CHALLENGE — Will you output all of the data below exactly, omitting the images?

--- Start of SUPPLIED INFORMATION ---

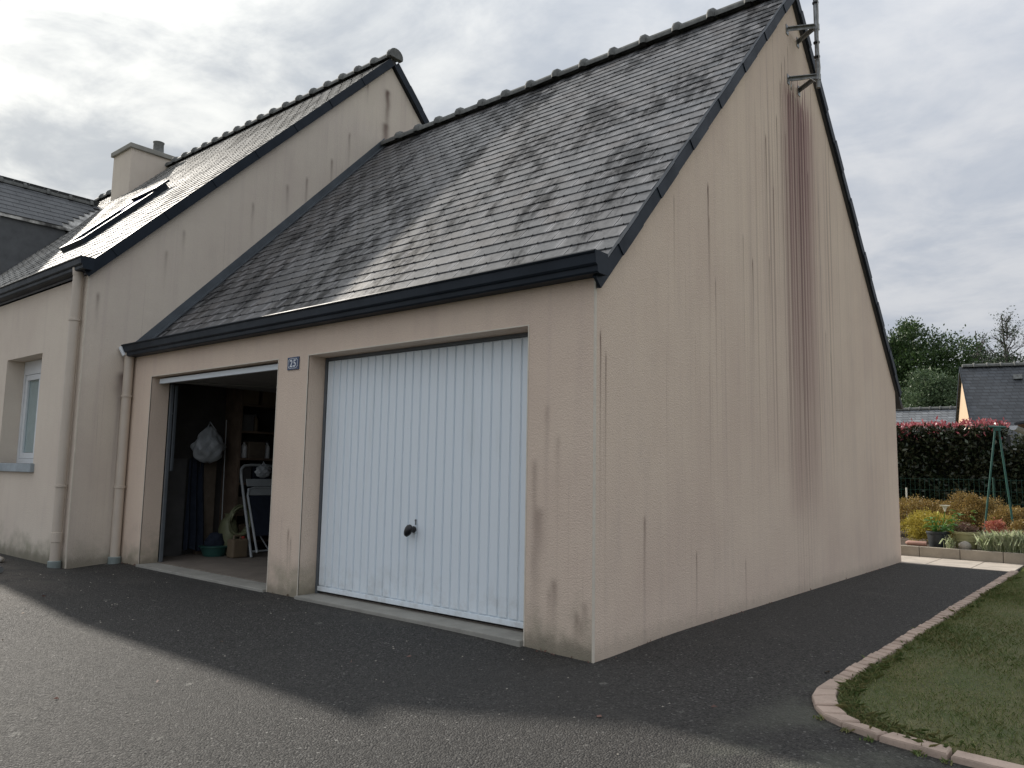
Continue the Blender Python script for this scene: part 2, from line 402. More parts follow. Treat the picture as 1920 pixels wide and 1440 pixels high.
lf_long = leafmat('long_grass_blade', [(0.13, 0.20, 0.06), (0.19, 0.26, 0.09), (0.33, 0.33, 0.14), (0.46, 0.40, 0.21)], 0.6, 0.45)
def f_asphalt(q):
    x, y, z = q.pos()
    big = q.noise(q.P, 0.55, 5, 0.6); mid = q.noise(q.P, 4.0, 5, 0.65)
    d, r1, r2 = q.voro(q.P, 112.0, color=True)
    d2, s1, s2 = q.voro(q.P, 48.0, color=True)
    c = q.mix(r1, (0.009, 0.0088, 0.0085), (0.066, 0.063, 0.058))
    c = q.mix(r2.step(0.95, 0.98), c, (0.15, 0.145, 0.135))
    c = q.mix((s1.step(0.98, 0.99) * d2.step(0.36, 0.26)), c, (0.25, 0.24, 0.22))
    c = q.mix(big.step(0.35, 0.7) * 0.5, c, (0.046, 0.0435, 0.040))
    c = q.mix(mid.step(0.52, 0.78) * 0.35, c, (0.022, 0.0215, 0.02))
    # pale lichen spots
    wv = q.noise(q.P, 30.0, 3, 0.7)
    d3, t1, t2 = q.voro(q.P, 3.4, color=True)
    spot = (d3 + wv * 0.14).step(0.20, 0.15) * t1.step(0.70, 0.74)
    c = q.mix(spot * (wv.step(0.4, 0.55)) * 0.55, c, (0.24, 0.235, 0.21))
    pt_ = q.noise(q.PR, 1.3, 5, 0.7)
    c = q.mix(pt_.step(0.56, 0.66) * 0.3, c, (0.085, 0.080, 0.070))
    # paler, greenish patches beside the kerb
    g_ = (x - 0.95).lin(0.0, 0.35) * q.noise(q.P, 2.4, 4, 0.6).step(0.4, 0.65) * y.lin(0.9, 0.1)
    c = q.mix(g_ * 0.5, c, (0.13, 0.135, 0.105))
    # paler, warmer tint growing leftwards and away from the house wall
    sd_ = x.lin(-4.2, -6.2) * y.lin(-0.7, -1.5) * mid.step(0.3, 0.6)
    c = q.mix(sd_ * 0.5, c, (0.24, 0.20, 0.16))
    hb = d.rsub(1.0) * 0.7 + r1 * 0.5
    return {'Base Color': c, 'Roughness': r2 * 0.2 + 0.66, 'Normal': q.bump(hb, 1.0, 0.0105)}
m_asphalt = mat('asphalt', fn=f_asphalt, spec=0.35)
def f_lawn(q):
    q.pos()
    n = q.noise(q.P, 1.6, 5, 0.65); f_ = q.noise(q.P, 60, 3, 0.7)
    c = q.mix(n.lin(0.3, 0.7), (0.08, 0.11, 0.036), (0.175, 0.155, 0.07))
    c = q.mix(f_.step(0.4, 0.7) * 0.6, c, (0.03, 0.035, 0.015))
    return {'Base Color': c, 'Roughness': 0.95, 'Normal': q.bump(f_, 0.8, 0.02)}
m_lawn = mat('lawn_ground', fn=f_lawn)
def f_farroof(col):
    def fn(q):
        x, y, z = q.pos()
        b = q.nt.nodes.new('ShaderNodeTexBrick')
        put(q.nt, b.inputs['Vector'], q.vec(x + y, z, 0.0)); b.inputs['Scale'].default_value = 1.0
        b.inputs['Brick Width'].default_value = 0.30; b.inputs['Row Height'].default_value = 0.13
        b.inputs['Mortar Size'].default_value = 0.018; b.inputs['Bias'].default_value = 0.0
        b.inputs['Color1'].default_value = (*[k * 1.25 for k in col], 1); b.inputs['Color2'].default_value = (*[k * 0.75 for k in col], 1)
        b.inputs['Mortar'].default_value = (*[k * 0.4 for k in col], 1)
        n = q.noise(q.P, 2.0, 5, 0.7)
        c = q.mix(n.step(0.5, 0.7) * 0.5, V(q.nt, b.outputs[0]), tuple(k * 1.6 for k in col))
        return {'Base Color': c, 'Roughness': 0.55, 'Normal': q.bump(V(q.nt, b.outputs[1]), 0.4, 0.02)}
    return fn
m_far_dark = mat('far_slate', fn=f_farroof((0.052, 0.058, 0.066)))
m_far_light = mat('far_pale_slate', fn=f_farroof((0.17, 0.18, 0.19)))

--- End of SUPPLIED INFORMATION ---

THE OUTPUT —
Continue the Blender Python script for this scene: part 2, from line 402. More parts follow. Treat the picture as 1920 pixels wide and 1440 pixels high.
lf_long = leafmat('long_grass_blade', [(0.13, 0.20, 0.06), (0.19, 0.26, 0.09), (0.33, 0.33, 0.14), (0.46, 0.40, 0.21)], 0.6, 0.45)
def f_asphalt(q):
    x, y, z = q.pos()
    big = q.noise(q.P, 0.55, 5, 0.6); mid = q.noise(q.P, 4.0, 5, 0.65)
    d, r1, r2 = q.voro(q.P, 112.0, color=True)
    d2, s1, s2 = q.voro(q.P, 48.0, color=True)
    c = q.mix(r1, (0.009, 0.0088, 0.0085), (0.066, 0.063, 0.058))
    c = q.mix(r2.step(0.95, 0.98), c, (0.15, 0.145, 0.135))
    c = q.mix((s1.step(0.98, 0.99) * d2.step(0.36, 0.26)), c, (0.25, 0.24, 0.22))
    c = q.mix(big.step(0.35, 0.7) * 0.5, c, (0.046, 0.0435, 0.040))
    c = q.mix(mid.step(0.52, 0.78) * 0.35, c, (0.022, 0.0215, 0.02))
    # pale lichen spots
    wv = q.noise(q.P, 30.0, 3, 0.7)
    d3, t1, t2 = q.voro(q.P, 3.4, color=True)
    spot = (d3 + wv * 0.14).step(0.20, 0.15) * t1.step(0.70, 0.74)
    c = q.mix(spot * (wv.step(0.4, 0.55)) * 0.55, c, (0.24, 0.235, 0.21))
    pt_ = q.noise(q.PR, 1.3, 5, 0.7)
    c = q.mix(pt_.step(0.56, 0.66) * 0.3, c, (0.085, 0.080, 0.070))
    # paler, greenish patches beside the kerb
    g_ = (x - 0.95).lin(0.0, 0.35) * q.noise(q.P, 2.4, 4, 0.6).step(0.4, 0.65) * y.lin(0.9, 0.1)
    c = q.mix(g_ * 0.5, c, (0.13, 0.135, 0.105))
    # paler, warmer tint growing leftwards and away from the house wall
    sd_ = x.lin(-4.2, -6.2) * y.lin(-0.7, -1.5) * mid.step(0.3, 0.6)
    c = q.mix(sd_ * 0.5, c, (0.24, 0.20, 0.16))
    hb = d.rsub(1.0) * 0.7 + r1 * 0.5
    return {'Base Color': c, 'Roughness': r2 * 0.2 + 0.66, 'Normal': q.bump(hb, 1.0, 0.0105)}
m_asphalt = mat('asphalt', fn=f_asphalt, spec=0.35)
def f_lawn(q):
    q.pos()
    n = q.noise(q.P, 1.6, 5, 0.65); f_ = q.noise(q.P, 60, 3, 0.7)
    c = q.mix(n.lin(0.3, 0.7), (0.08, 0.11, 0.036), (0.175, 0.155, 0.07))
    c = q.mix(f_.step(0.4, 0.7) * 0.6, c, (0.03, 0.035, 0.015))
    return {'Base Color': c, 'Roughness': 0.95, 'Normal': q.bump(f_, 0.8, 0.02)}
m_lawn = mat('lawn_ground', fn=f_lawn)
def f_farroof(col):
    def fn(q):
        x, y, z = q.pos()
        b = q.nt.nodes.new('ShaderNodeTexBrick')
        put(q.nt, b.inputs['Vector'], q.vec(x + y, z, 0.0)); b.inputs['Scale'].default_value = 1.0
        b.inputs['Brick Width'].default_value = 0.30; b.inputs['Row Height'].default_value = 0.13
        b.inputs['Mortar Size'].default_value = 0.018; b.inputs['Bias'].default_value = 0.0
        b.inputs['Color1'].default_value = (*[k * 1.25 for k in col], 1); b.inputs['Color2'].default_value = (*[k * 0.75 for k in col], 1)
        b.inputs['Mortar'].default_value = (*[k * 0.4 for k in col], 1)
        n = q.noise(q.P, 2.0, 5, 0.7)
        c = q.mix(n.step(0.5, 0.7) * 0.5, V(q.nt, b.outputs[0]), tuple(k * 1.6 for k in col))
        return {'Base Color': c, 'Roughness': 0.55, 'Normal': q.bump(V(q.nt, b.outputs[1]), 0.4, 0.02)}
    return fn
m_far_dark = mat('far_slate', fn=f_farroof((0.052, 0.058, 0.066)))
m_far_light = mat('far_pale_slate', fn=f_farroof((0.17, 0.18, 0.19)))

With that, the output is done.